There is certainly something of a fan crisis going on at the moment as well (look at the decline of the German GP, particularly with a dominant German team). I really don't think it is fair to belittle fans that want to see close racing and an exciting championship. I don't see what is wrong with that?mrluke wrote:What upsets the fans more than anything else in F1 is dominance.
Dominance is interesting, because it can both be exhilarating or off-putting. Take Usain Bolt - everyone loves him, but he turns the races into a farce. Still he has a charisma and style that outstrip all of that, and nobody cares, they just want to see him run.

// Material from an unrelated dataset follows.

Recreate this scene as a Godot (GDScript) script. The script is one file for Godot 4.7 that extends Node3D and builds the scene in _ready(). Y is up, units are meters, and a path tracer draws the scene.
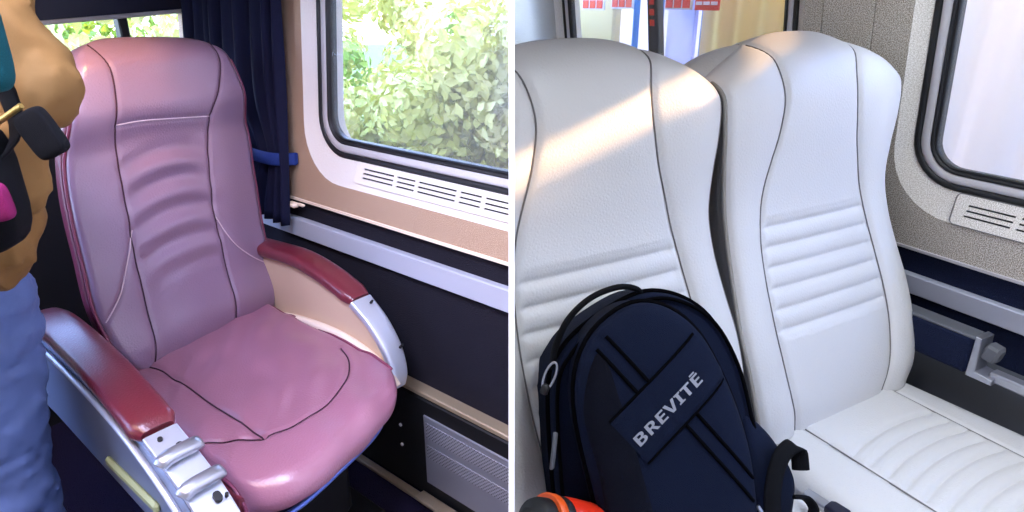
extends Node3D
# Two compartments of a railway carriage, side by side, with an added thin white partition between them.
# Room frames: x runs along the seat row towards the window wall, y is up, z runs from the seat backs to the seat fronts.

func _ready() -> void:
	# camera
	var cam := Camera3D.new(); cam.name = "camera"; add_child(cam)
	cam.position = Vector3(0, CAM_Y, 0); cam.rotation = Vector3(-atan(0.4), 0, 0)
	cam.fov = rad_to_deg(2.0 * atan(0.4)); cam.near = 0.02; cam.far = 200.0; cam.current = true
	# sky, sun, exposure
	var env := Environment.new()
	var sky := Sky.new(); var sm := ProceduralSkyMaterial.new()
	sm.sky_top_color = Color(0.50, 0.64, 0.95); sm.sky_horizon_color = Color(0.82, 0.89, 1.0); sm.sky_curve = 0.2
	sm.ground_bottom_color = Color(0.5, 0.5, 0.46); sm.ground_horizon_color = Color(0.8, 0.8, 0.8); sm.sky_energy_multiplier = 1.0
	sm.sun_angle_max = 1.0
	sky.sky_material = sm; env.sky = sky; env.background_mode = Environment.BG_SKY; env.background_energy_multiplier = 9.0
	env.tonemap_mode = Environment.TONE_MAPPER_LINEAR; env.tonemap_exposure = 1.8
	env.sdfgi_enabled = true; env.ssao_enabled = true; env.ssil_enabled = true
	var we := WorldEnvironment.new(); we.name = "world_environment"; we.environment = env; add_child(we)
	var sun := DirectionalLight3D.new(); sun.name = "sun"; sun.shadow_enabled = true
	sun.light_energy = 2.1; sun.light_color = Color(1.0, 0.80, 0.58); sun.light_angular_distance = 1.5
	add_child(sun)
	sun.look_at_from_position(Vector3.ZERO, Vector3(-0.94, -0.235, -0.05), Vector3.UP)
	make_materials()
	FA = Transform3D(Basis(Vector3.UP, deg_to_rad(51.19)), Vector3.ZERO)
	FB = Transform3D(Basis(Vector3.UP, deg_to_rad(28.99)), Vector3.ZERO)
	lamp(Vector3(-1.0, 2.0, -0.25), Vector2(0.3, 1.2), 0.9, Color(1.0, 0.84, 0.68), deg_to_rad(51.19), "added warm ceiling light panel over the aisle beside the mauve seat, out of the frame")
	lamp(Vector3(-0.62, 2.0, -0.55), Vector2(0.3, 1.2), 2.8, Color(0.80, 0.84, 1.0), deg_to_rad(51.19), "added cool ceiling light panel in front of the mauve seat, out of the frame")
	lamp(Vector3(0.75, 2.0, -0.45), Vector2(0.3, 1.2), 0.9, Color(0.92, 0.96, 1.0), deg_to_rad(28.99), "added ceiling light panel over the white seats, out of the frame")
	added_reading_lamp(FA * Vector3(0.50, 1.41, -1.36), FA * Vector3(0.60, 1.10, -1.64))
	# structure, then things
	build_shell()
	seat_a()
	left_compartment_things()
	right_compartment_things()
	backpack()
	outdoors()
	passenger()

# ---------------------------------------------------------------- mesh builder
class MB:
	var P := PackedVector3Array()
	var G := PackedInt32Array()
	func tri(a: Vector3, b: Vector3, c: Vector3, g := 1) -> void:
		P.append(a); P.append(b); P.append(c); G.append(g)
	func quad(a: Vector3, b: Vector3, c: Vector3, d: Vector3, g := 1) -> void:
		tri(a, b, c, g); tri(a, c, d, g)
	func fix(from: int) -> void:           # turns a closed piece so that its faces point outwards
		var c := Vector3.ZERO
		for i in range(from, P.size()): c += P[i]
		c /= maxf(1.0, P.size() - from)
		var v := 0.0
		for i in range(from, P.size(), 3): v += (P[i] - c).dot((P[i + 1] - c).cross(P[i + 2] - c))
		if v > 0.0:
			for i in range(from, P.size(), 3):
				var t := P[i + 1]; P[i + 1] = P[i + 2]; P[i + 2] = t
	func face_to(from: int, dir: Vector3) -> void:   # turns an open sheet so that it mostly faces dir
		var v := 0.0
		for i in range(from, P.size(), 3): v += (P[i + 2] - P[i]).cross(P[i + 1] - P[i]).dot(dir)
		if v < 0.0:
			for i in range(from, P.size(), 3):
				var t := P[i + 1]; P[i + 1] = P[i + 2]; P[i + 2] = t
	func grid(rows: Array, closed := false, g := 1) -> void:
		for j in rows.size() - 1:
			var a: PackedVector3Array = rows[j]
			var b: PackedVector3Array = rows[j + 1]
			var n := a.size()
			for i in (n if closed else n - 1):
				var k := (i + 1) % n
				quad(a[i], a[k], b[k], b[i], g)
	func cap(ring: PackedVector3Array, g := 2) -> void:
		var c := Vector3.ZERO
		for p in ring: c += p
		c /= ring.size()
		for i in ring.size(): tri(c, ring[i], ring[(i + 1) % ring.size()], g)
	func loft(rings: Array, caps := true, g := 1, gc := 2) -> void:
		var from := P.size()
		grid(rings, true, g)
		if caps:
			var r0: PackedVector3Array = rings[0].duplicate(); r0.reverse()
			cap(r0, gc); cap(rings[-1], gc)
		fix(from)
	func box(c: Vector3, s: Vector3, bevel := 0.0, bs := Basis.IDENTITY) -> void:
		var bv := minf(bevel, minf(s.x, minf(s.y, s.z)) * 0.49)
		var rings := []
		var zs := [[-s.z / 2, bv], [-s.z / 2 + bv, 0.0], [s.z / 2 - bv, 0.0], [s.z / 2, bv]] if bv > 0.0 else [[-s.z / 2, 0.0], [s.z / 2, 0.0]]
		for q in zs:
			var w: float = s.x / 2 - q[1]; var h: float = s.y / 2 - q[1]
			var r := PackedVector3Array()
			if bv > 0.0:
				var e: float = minf(bv, minf(w, h))
				for p in [Vector2(w - e, -h), Vector2(w, -h + e), Vector2(w, h - e), Vector2(w - e, h), Vector2(-w + e, h), Vector2(-w, h - e), Vector2(-w, -h + e), Vector2(-w + e, -h)]:
					r.append(c + bs * Vector3(p.x, p.y, q[0]))
			else:
				for p in [Vector2(w, -h), Vector2(w, h), Vector2(-w, h), Vector2(-w, -h)]: r.append(c + bs * Vector3(p.x, p.y, q[0]))
			rings.append(r)
		loft(rings, true, -1, -1)
	func tube(path: PackedVector3Array, r: float, n := 6, flat := 1.0, side := Vector3.ZERO) -> void:   # flat < 1 makes a ribbon whose thin way is across side
		var rings := []
		var u := Vector3.ZERO
		for i in path.size():
			var t := (path[mini(i + 1, path.size() - 1)] - path[maxi(i - 1, 0)]).normalized()
			if side != Vector3.ZERO: u = side
			elif u == Vector3.ZERO: u = Vector3.UP if absf(t.y) < 0.9 else Vector3.RIGHT
			u = (u - t * t.dot(u)).normalized()
			var w := t.cross(u)
			var ring := PackedVector3Array()
			for k in n:
				var an := TAU * k / n
				ring.append(path[i] + u * (cos(an) * r) + w * (sin(an) * r * flat))
			rings.append(ring)
		loft(rings)
	func closed_tube(path: PackedVector3Array, r: float, n := 6) -> void:
		var rings := []
		var m := path.size()
		var nrm := Vector3.ZERO
		for i in m: nrm += path[i].cross(path[(i + 1) % m])
		nrm = nrm.normalized()
		for j in m + 1:
			var i := j % m
			var t := (path[(i + 1) % m] - path[(i + m - 1) % m]).normalized()
			var w := t.cross(nrm).normalized()
			var ring := PackedVector3Array()
			for k in n: ring.append(path[i] + nrm * (cos(TAU * k / n) * r) + w * (sin(TAU * k / n) * r))
			rings.append(ring)
		var from := P.size()
		grid(rings, true, 1)
		fix(from)
	func sweep(path: PackedVector3Array, sizes: Array, across: Vector3, ex := 4.0, n := 20) -> void:   # rounded section: width along across, height square to the path
		var rings := []
		for i in path.size():
			var t := (path[mini(i + 1, path.size() - 1)] - path[maxi(i - 1, 0)]).normalized()
			var u := (across - t * t.dot(across)).normalized()
			var w := t.cross(u)
			var z: Vector2 = sizes[i]
			var ring := PackedVector3Array()
			for k in n:
				var an := TAU * (k + 0.5) / n
				var c := cos(an); var s := sin(an)
				ring.append(path[i] + u * (signf(c) * pow(absf(c), 2.0 / ex) * z.x * 0.5) + w * (signf(s) * pow(absf(s), 2.0 / ex) * z.y * 0.5))
			rings.append(ring)
		loft(rings)
	func prism(poly: PackedVector2Array, place: Callable, d0: float, d1: float, bevel := 0.0) -> void:   # place(x, y, depth)
		var n := poly.size()
		var ar := 0.0
		for i in n: ar += poly[i].cross(poly[(i + 1) % n])
		var sg := signf(ar)
		var ins := PackedVector2Array()
		for i in n:
			var a := (poly[i] - poly[(i + n - 1) % n]).normalized(); var b := (poly[(i + 1) % n] - poly[i]).normalized()
			var m := (a.orthogonal() + b.orthogonal())
			m = m.normalized() if m.length() > 0.01 else a.orthogonal()
			ins.append(poly[i] + m * sg * -bevel)
		# keep whichever inset is smaller
		var ai := 0.0
		for i in n: ai += ins[i].cross(ins[(i + 1) % n])
		if absf(ai) > absf(ar):
			for i in n: ins[i] = poly[i] * 2.0 - ins[i]
		var dir := signf(d1 - d0)
		var steps := [[ins, d0], [poly, d0 + dir * bevel], [poly, d1 - dir * bevel], [ins, d1]] if bevel > 0.0 else [[poly, d0], [poly, d1]]
		var rings := []
		for q in steps:
			var r := PackedVector3Array()
			for p in q[0]: r.append(place.call(p.x, p.y, q[1]))
			rings.append(r)
		var from := P.size()
		grid(rings, true, -1)
		var top: PackedVector2Array = steps[0][0]
		var idx := Geometry2D.triangulate_polygon(top)
		for i in range(0, idx.size(), 3):
			var q0: PackedVector3Array = rings[0]; var q1: PackedVector3Array = rings[-1]
			tri(q0[idx[i]], q0[idx[i + 1]], q0[idx[i + 2]], -1)
			tri(q1[idx[i]], q1[idx[i + 2]], q1[idx[i + 1]], -1)
		# wind the caps against the walls
		var wallv := 0.0
		var c := Vector3.ZERO
		for i in range(from, P.size()): c += P[i]
		c /= (P.size() - from)
		var caps_from := from + (rings.size() - 1) * n * 6
		for i in range(from, caps_from, 3): wallv += (P[i] - c).dot((P[i + 1] - c).cross(P[i + 2] - c))
		var capv := 0.0
		for i in range(caps_from, P.size(), 3): capv += (P[i] - c).dot((P[i + 1] - c).cross(P[i + 2] - c))
		for i in range(from, P.size(), 3):
			if (wallv if i < caps_from else capv) > 0.0:
				var t := P[i + 1]; P[i + 1] = P[i + 2]; P[i + 2] = t
	func soft_box(c: Vector3, s: Vector3, bs := Basis.IDENTITY, e := 4.0, n := 28, m := 14) -> void:
		var rings := []
		for j in m + 1:
			var t := clampf(sin(PI * (j / float(m) - 0.5)), -0.9995, 0.9995)
			var k := pow(1.0 - pow(absf(t), e), 1.0 / e)
			var r := PackedVector3Array()
			for i in n:
				var an := TAU * (i + 0.5) / n
				var x := cos(an); var y := sin(an)
				r.append(c + bs * Vector3(signf(x) * pow(absf(x), 2.0 / e) * s.x * 0.5 * k, signf(y) * pow(absf(y), 2.0 / e) * s.y * 0.5 * k, t * s.z * 0.5))
			rings.append(r)
		loft(rings, true, 1, 1)
	func lathe(profile: Array, at: Vector3, axis: Vector3, n := 24) -> void:   # profile of Vector2(radius, along)
		var u := axis.cross(Vector3.UP if absf(axis.y) < 0.9 else Vector3.RIGHT).normalized()
		var w := axis.cross(u).normalized()
		var rings := []
		for p in profile:
			var r := PackedVector3Array()
			for k in n: r.append(at + axis * p.y + u * (cos(TAU * k / n) * p.x) + w * (sin(TAU * k / n) * p.x))
			rings.append(r)
		loft(rings)
	func clip(tf: Transform3D, sg: float, x0: float) -> void:
		var np := PackedVector3Array(); var ng := PackedInt32Array()
		for t in G.size():
			var q := PackedVector3Array()
			for i in 3:
				var a := P[t * 3 + i]; var b := P[t * 3 + (i + 1) % 3]
				var da := ((tf * a).x - x0) * sg; var db := ((tf * b).x - x0) * sg
				if da >= 0.0: q.append(a)
				if (da >= 0.0) != (db >= 0.0): q.append(a.lerp(b, da / (da - db)))
			for i in range(1, q.size() - 1):
				np.append(q[0]); np.append(q[i]); np.append(q[i + 1]); ng.append(G[t])
		P = np; G = ng
	func mesh(shift := Vector3.ZERO) -> ArrayMesh:
		var st := SurfaceTool.new()
		st.begin(Mesh.PRIMITIVE_TRIANGLES)
		for t in G.size():
			st.set_smooth_group(G[t] if G[t] >= 0 else 0xFFFFFFFF)
			for i in 3: st.add_vertex(P[t * 3 + i] - shift)
		st.generate_normals()
		st.index()
		return st.commit()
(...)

I have never found an F1 driver to be so endearing, they are naturally disposed to being boring. So when dominance appears in F1, it requires two similarly skilled drivers to make it interesting. Watching Schumacher dominate Irvine or now Hamilton dominate Rosberg is no fun - you can occasionally marvel at the individual brilliance (Michael Schumacher, Spain 1996), but actually you get the most context of these guys skill when they are in battle, when they are working for their victories.

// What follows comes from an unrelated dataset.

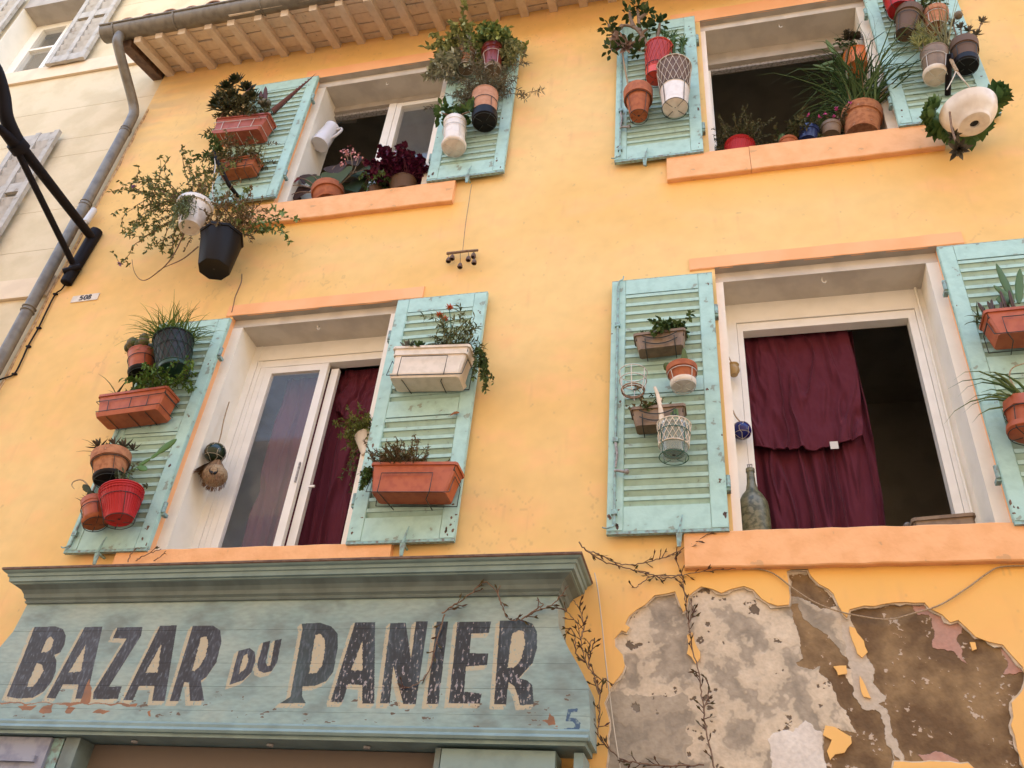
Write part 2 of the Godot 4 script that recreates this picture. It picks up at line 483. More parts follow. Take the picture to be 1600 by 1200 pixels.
# the old mortar where the render has come off: blotches, mortar, filler and pink remains
func patch_material(o: Vector2, sz: Vector2) -> StandardMaterial3D:
	var w := 960
	var h := 620
	var im := Image.create(w, h, false, Image.FORMAT_RGB8)
	var hi := Image.create(w, h, false, Image.FORMAT_L8)
	var wx := noise(61, 5.0, 4)
	var wy := noise(62, 5.0, 4)
	var n1 := noise(63, 3.2, 5)
	var n2 := noise(64, 9.0, 4)
	var n3 := noise(65, 34.0, 3)
	var mortar := [PackedVector2Array([Vector2(0.2424, 3.476), Vector2(0.2673, 3.467), Vector2(0.2946, 3.378), Vector2(0.3613, 3.33), Vector2(0.3956, 3.261), Vector2(0.4529, 3.215), Vector2(0.4594, 3.159), Vector2(0.4174, 3.155), Vector2(0.4325, 3.111), Vector2(0.4841, 3.039), Vector2(0.5164, 2.983), Vector2(0.5743, 2.928), Vector2(0.6029, 2.821), Vector2(0.5915, 2.71), Vector2(0.2949, 2.702), Vector2(0.3116, 2.788), Vector2(0.3145, 2.869), Vector2(0.4372, 2.892), Vector2(0.4313, 2.947), Vector2(0.3825, 3.096), Vector2(0.3306, 3.126), Vector2(0.334, 3.155), Vector2(0.229, 3.159), Vector2(0.2651, 3.2), Vector2(0.2604, 3.292), Vector2(0.243, 3.371)]), PackedVector2Array([Vector2(0.237, 3.614), Vector2(0.3567, 3.611), Vector2(0.3939, 3.547), Vector2(0.4546, 3.449), Vector2(0.451, 3.421), Vector2(0.3906, 3.458), Vector2(0.3204, 3.483), Vector2(0.2352, 3.517)]), PackedVector2Array([Vector2(0.4965, 3.44), Vector2(0.8525, 3.466), Vector2(1.26, 3.2), Vector2(1.131, 2.669), Vector2(0.6011, 2.653), Vector2(0.6105, 2.828), Vector2(0.5962, 2.942), Vector2(0.5328, 3.004), Vector2(0.5213, 3.112), Vector2(0.5508, 3.222), Vector2(0.5241, 3.329)])]
	var white := PackedVector2Array([Vector2(0.0937, 2.824), Vector2(0.1657, 2.867), Vector2(0.2211, 2.878), Vector2(0.249, 2.917), Vector2(0.3062, 2.856), Vector2(0.3067, 2.775), Vector2(0.2979, 2.644), Vector2(0.0444, 2.636)])
	var pink := [PackedVector2Array([Vector2(0.7541, 3.46), Vector2(0.8435, 3.455), Vector2(0.9044, 3.376), Vector2(0.9569, 3.368), Vector2(0.992, 3.326), Vector2(0.9716, 3.273), Vector2(0.9619, 3.192), Vector2(0.94, 3.214), Vector2(0.8848, 3.237), Vector2(0.8221, 3.259), Vector2(0.858, 3.327), Vector2(0.8508, 3.38), Vector2(0.7871, 3.408)]), PackedVector2Array([Vector2(1.092, 3.251), Vector2(1.143, 3.221), Vector2(1.197, 3.15), Vector2(1.1, 3.142), Vector2(1.121, 3.178), Vector2(1.109, 3.214)]), PackedVector2Array([Vector2(0.69, 2.77), Vector2(0.8207, 2.767), Vector2(0.8441, 2.729), Vector2(0.7186, 2.72)])]
	var crack := PackedVector2Array([Vector2(0.451, 3.421), Vector2(0.5083, 3.215), Vector2(0.5233, 3.126), Vector2(0.5384, 2.997), Vector2(0.594, 2.929), Vector2(0.6105, 2.828), Vector2(0.6317, 2.763)])
	for j in h:
		var y := o.y + (1.0 - (j + 0.5) / h) * sz.y
		for i in w:
			var x := o.x + (i + 0.5) / w * sz.x
			var p := Vector2(x + wx.get_noise_2d(x, y) * 0.045, y + wy.get_noise_2d(x, y) * 0.045)
			var a := n1.get_noise_2d(x, y)
			var b := n2.get_noise_2d(x, y)
			var g := n3.get_noise_2d(x, y)
			var c := Color(0.62, 0.49, 0.335).lerp(Color(0.52, 0.415, 0.285), clampf(0.5 + a * 1.4, 0.0, 1.0))
			var ht := 0.62
			var wash := smoothstep(-0.02, 0.2, a + b * 0.45 + g * 0.12)
			c = c.lerp(Color(0.29, 0.235, 0.165).lerp(Color(0.38, 0.305, 0.215), clampf(0.5 + b * 1.5, 0.0, 1.0)), wash)
			ht = lerpf(0.62, 0.5, wash)
			c = c.lerp(Color(0.62, 0.5, 0.35), smoothstep(0.25, 0.5, b - a * 0.6) * 0.6)
			if a + b * 0.9 + g * 0.25 < -0.62:
				c = Color(0.17, 0.12, 0.075)
				ht = 0.3
			if y < 3.031 + a * 0.05 and x < -0.2616 + b * 0.05:
				c = c.lerp(Color(0.26, 0.215, 0.155), 0.6)
			var brown := false
			for q in mortar:
				if Geometry2D.is_point_in_polygon(p, q):
					brown = true
			if brown:
				c = Color(0.14, 0.08, 0.034).lerp(Color(0.27, 0.168, 0.075), clampf(0.45 + a * 1.5 + b * 0.3, 0.0, 1.0))
				ht = 0.25 + b * 0.1
				if b + g * 0.7 > 0.62:
					c = Color(0.45, 0.34, 0.24)
					ht = 0.5
			if Geometry2D.is_point_in_polygon(p, white):
				c = Color(0.70, 0.62, 0.52).lerp(Color(0.62, 0.53, 0.43), clampf(0.5 + a, 0.0, 1.0))
				ht = 0.75
			for q in pink:
				if Geometry2D.is_point_in_polygon(p, q):
					c = Color(0.47, 0.245, 0.175).lerp(Color(0.40, 0.23, 0.165), clampf(0.5 + b, 0.0, 1.0))
					ht = 0.6
			for k in crack.size() - 1:
				var q := Geometry2D.get_closest_point_to_segment(p, crack[k], crack[k + 1])
				if p.distance_to(q) < 0.016 + 0.02 * maxf(0.0, n1.get_noise_2d(x * 2.0, 3.0)) + (0.035 if absf(k - 1.6) < 1.0 else 0.0):
					c = Color(0.55, 0.45, 0.33).lerp(Color(0.47, 0.38, 0.28), clampf(0.5 + b, 0.0, 1.0))
					ht = 0.65
			c = c * (1.0 + g * 0.13 + b * 0.10)
			im.set_pixel(i, j, c.linear_to_srgb())
			var hv := clampf(ht + g * 0.07 + b * 0.1, 0.0, 1.0)
			hi.set_pixel(i, j, Color(hv, hv, hv))
	var m := mat(Color.WHITE, 0.95)
	m.albedo_texture = ImageTexture.create_from_image(im)
	m.texture_repeat = false
	m.heightmap_enabled = true
	m.heightmap_texture = ImageTexture.create_from_image(hi)
	m.heightmap_scale = 1.2
	return m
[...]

Anyway, to attempt to try to pull the ship back on course and away from the rocks of off-topic banning of unworthy punters, I do not like the concept of weight handicapped cars. I think engine performance parity is a totally different ideal, in that it still allows differentiation between the characteristics of an engine, but the way the team then exploits those characteristics is what makes winners and losers. I just think that defining what parity is for the current engines is an extremely challenging exercise in itself.